Goal of the exercise -> Give back each entry unchanged, minus pictures.

Supplied entries ->
──────────────────────────────
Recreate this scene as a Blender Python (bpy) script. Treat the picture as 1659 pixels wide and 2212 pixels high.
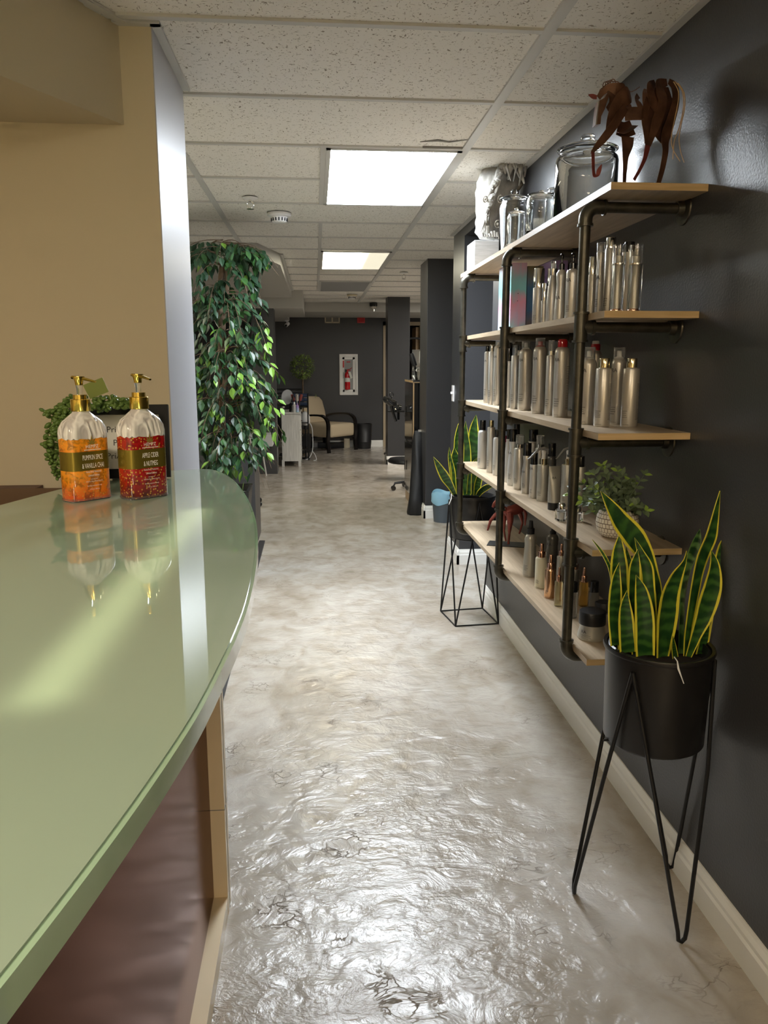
import bpy, bmesh, math, random
from mathutils import Vector, Matrix
R = random.Random(7)
PI = math.pi
for o in list(bpy.data.objects): bpy.data.objects.remove(o)
SC = bpy.context.scene
COL = SC.collection

# ------------------------------------------------------------------ camera
F, VX, VY, EYE = 1689.0, 681.0, 786.0, 1.418
TH = math.atan((1106 - VY) / F); PS = math.atan((829.5 - VX) * math.cos(TH) / F)
FW = Vector((math.sin(PS)*math.cos(TH), math.cos(PS)*math.cos(TH), -math.sin(TH)))
RT = Vector((math.cos(PS), -math.sin(PS), 0)); UP = RT.cross(FW)
cd = bpy.data.cameras.new('camera'); cam = bpy.data.objects.new('camera', cd); COL.objects.link(cam)
cd.sensor_fit = 'VERTICAL'; cd.sensor_height = 36.0; cd.lens = F * 36.0 / 2212.0
cd.clip_start = 0.03; cd.clip_end = 60
m = Matrix((RT, UP, -FW)).transposed().to_4x4(); m.translation = Vector((0, 0, EYE))
cam.matrix_world = m; SC.camera = cam

# ------------------------------------------------------------------ world, exposure, lamps
w = bpy.data.worlds.new('world'); SC.world = w; w.use_nodes = True
w.node_tree.nodes['Background'].inputs[0].default_value = (0.6, 0.62, 0.65, 1)
w.node_tree.nodes['Background'].inputs[1].default_value = 0.02
SC.view_settings.view_transform = 'Standard'; SC.view_settings.look = 'None'
SC.view_settings.gamma = 1.0; SC.view_settings.exposure = 0.85; SC.view_settings.use_curve_mapping = False
L_MAIN = 30.0     # cool troffer down the hall
L_SECOND = 13.0
L_WARM = 19.0      # warm troffers over the reception, behind the camera
L_SALON_FILL = 20.0  # unseen panels added to brighten the far floor and salon
C_COOL = (0.86, 0.93, 1.0); C_WARM = (1.0, 0.83, 0.60)
sl_ = bpy.data.lights.new('added_streak_light', 'AREA'); sl_.shape = 'RECTANGLE'; sl_.size = 0.95; sl_.size_y = 0.03; sl_.energy = 0.05; sl_.color = (1.0, 0.92, 0.55); sl_.spread = math.radians(5)  # lamp added unseen above the counter to lay a yellow streak on its glass
so_ = bpy.data.objects.new('added_streak_light', sl_); COL.objects.link(so_)
CEIL = 2.322; WR = 1.007

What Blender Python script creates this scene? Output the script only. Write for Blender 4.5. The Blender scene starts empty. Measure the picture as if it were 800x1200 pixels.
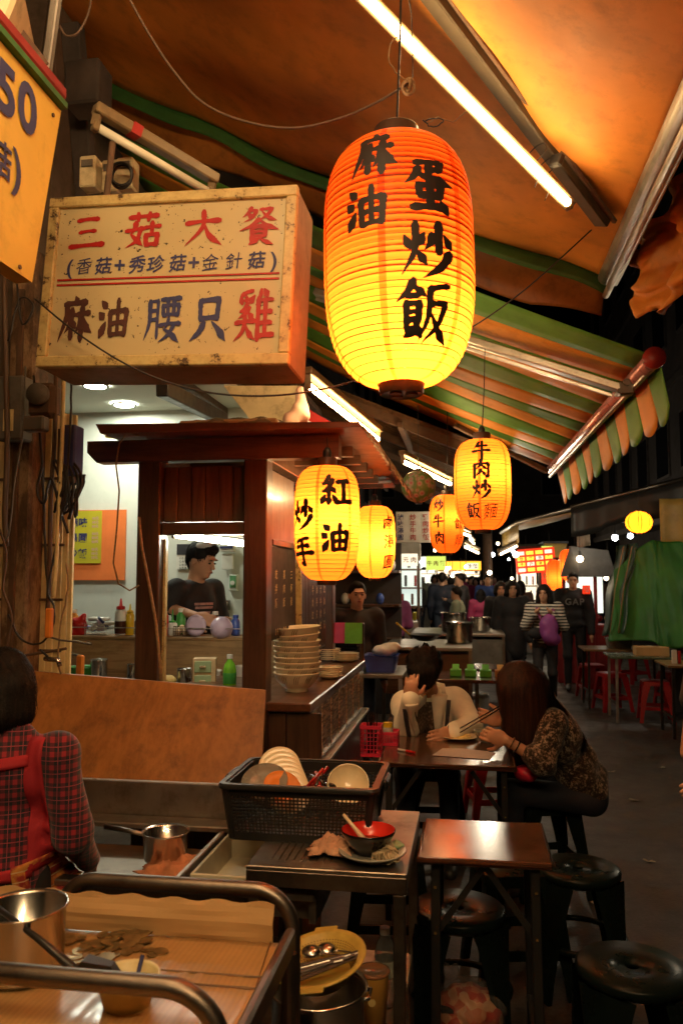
──────────────────────────────
Result of the exercise ->
Recreate this scene as a Blender Python (bpy) script. Treat the picture as 1659 pixels wide and 2212 pixels high.
import bpy, bmesh, math, random
from mathutils import Vector, Matrix
R = random.Random(7)
PI = math.pi
for o in list(bpy.data.objects): bpy.data.objects.remove(o)
SC = bpy.context.scene
COL = SC.collection

# ------------------------------------------------------------------ camera
F, VX, VY, EYE = 1689.0, 681.0, 786.0, 1.418
TH = math.atan((1106 - VY) / F); PS = math.atan((829.5 - VX) * math.cos(TH) / F)
FW = Vector((math.sin(PS)*math.cos(TH), math.cos(PS)*math.cos(TH), -math.sin(TH)))
RT = Vector((math.cos(PS), -math.sin(PS), 0)); UP = RT.cross(FW)
cd = bpy.data.cameras.new('camera'); cam = bpy.data.objects.new('camera', cd); COL.objects.link(cam)
cd.sensor_fit = 'VERTICAL'; cd.sensor_height = 36.0; cd.lens = F * 36.0 / 2212.0
cd.clip_start = 0.03; cd.clip_end = 60
m = Matrix((RT, UP, -FW)).transposed().to_4x4(); m.translation = Vector((0, 0, EYE))
cam.matrix_world = m; SC.camera = cam

# ------------------------------------------------------------------ world, exposure, lamps
w = bpy.data.worlds.new('world'); SC.world = w; w.use_nodes = True
w.node_tree.nodes['Background'].inputs[0].default_value = (0.6, 0.62, 0.65, 1)
w.node_tree.nodes['Background'].inputs[1].default_value = 0.02
SC.view_settings.view_transform = 'Standard'; SC.view_settings.look = 'None'
SC.view_settings.gamma = 1.0; SC.view_settings.exposure = 0.85; SC.view_settings.use_curve_mapping = False
L_MAIN = 30.0     # cool troffer down the hall
L_SECOND = 13.0
L_WARM = 19.0      # warm troffers over the reception, behind the camera
L_SALON_FILL = 20.0  # unseen panels added to brighten the far floor and salon
C_COOL = (0.86, 0.93, 1.0); C_WARM = (1.0, 0.83, 0.60)
sl_ = bpy.data.lights.new('added_streak_light', 'AREA'); sl_.shape = 'RECTANGLE'; sl_.size = 0.95; sl_.size_y = 0.03; sl_.energy = 0.05; sl_.color = (1.0, 0.92, 0.55); sl_.spread = math.radians(5)  # lamp added unseen above the counter to lay a yellow streak on its glass
so_ = bpy.data.objects.new('added_streak_light', sl_); COL.objects.link(so_)
CEIL = 2.322; WR = 1.007

What Blender Python script creates this scene? Output the script only. Write for Blender 4.5. The Blender scene starts empty. Measure the picture as if it were 800x1200 pixels.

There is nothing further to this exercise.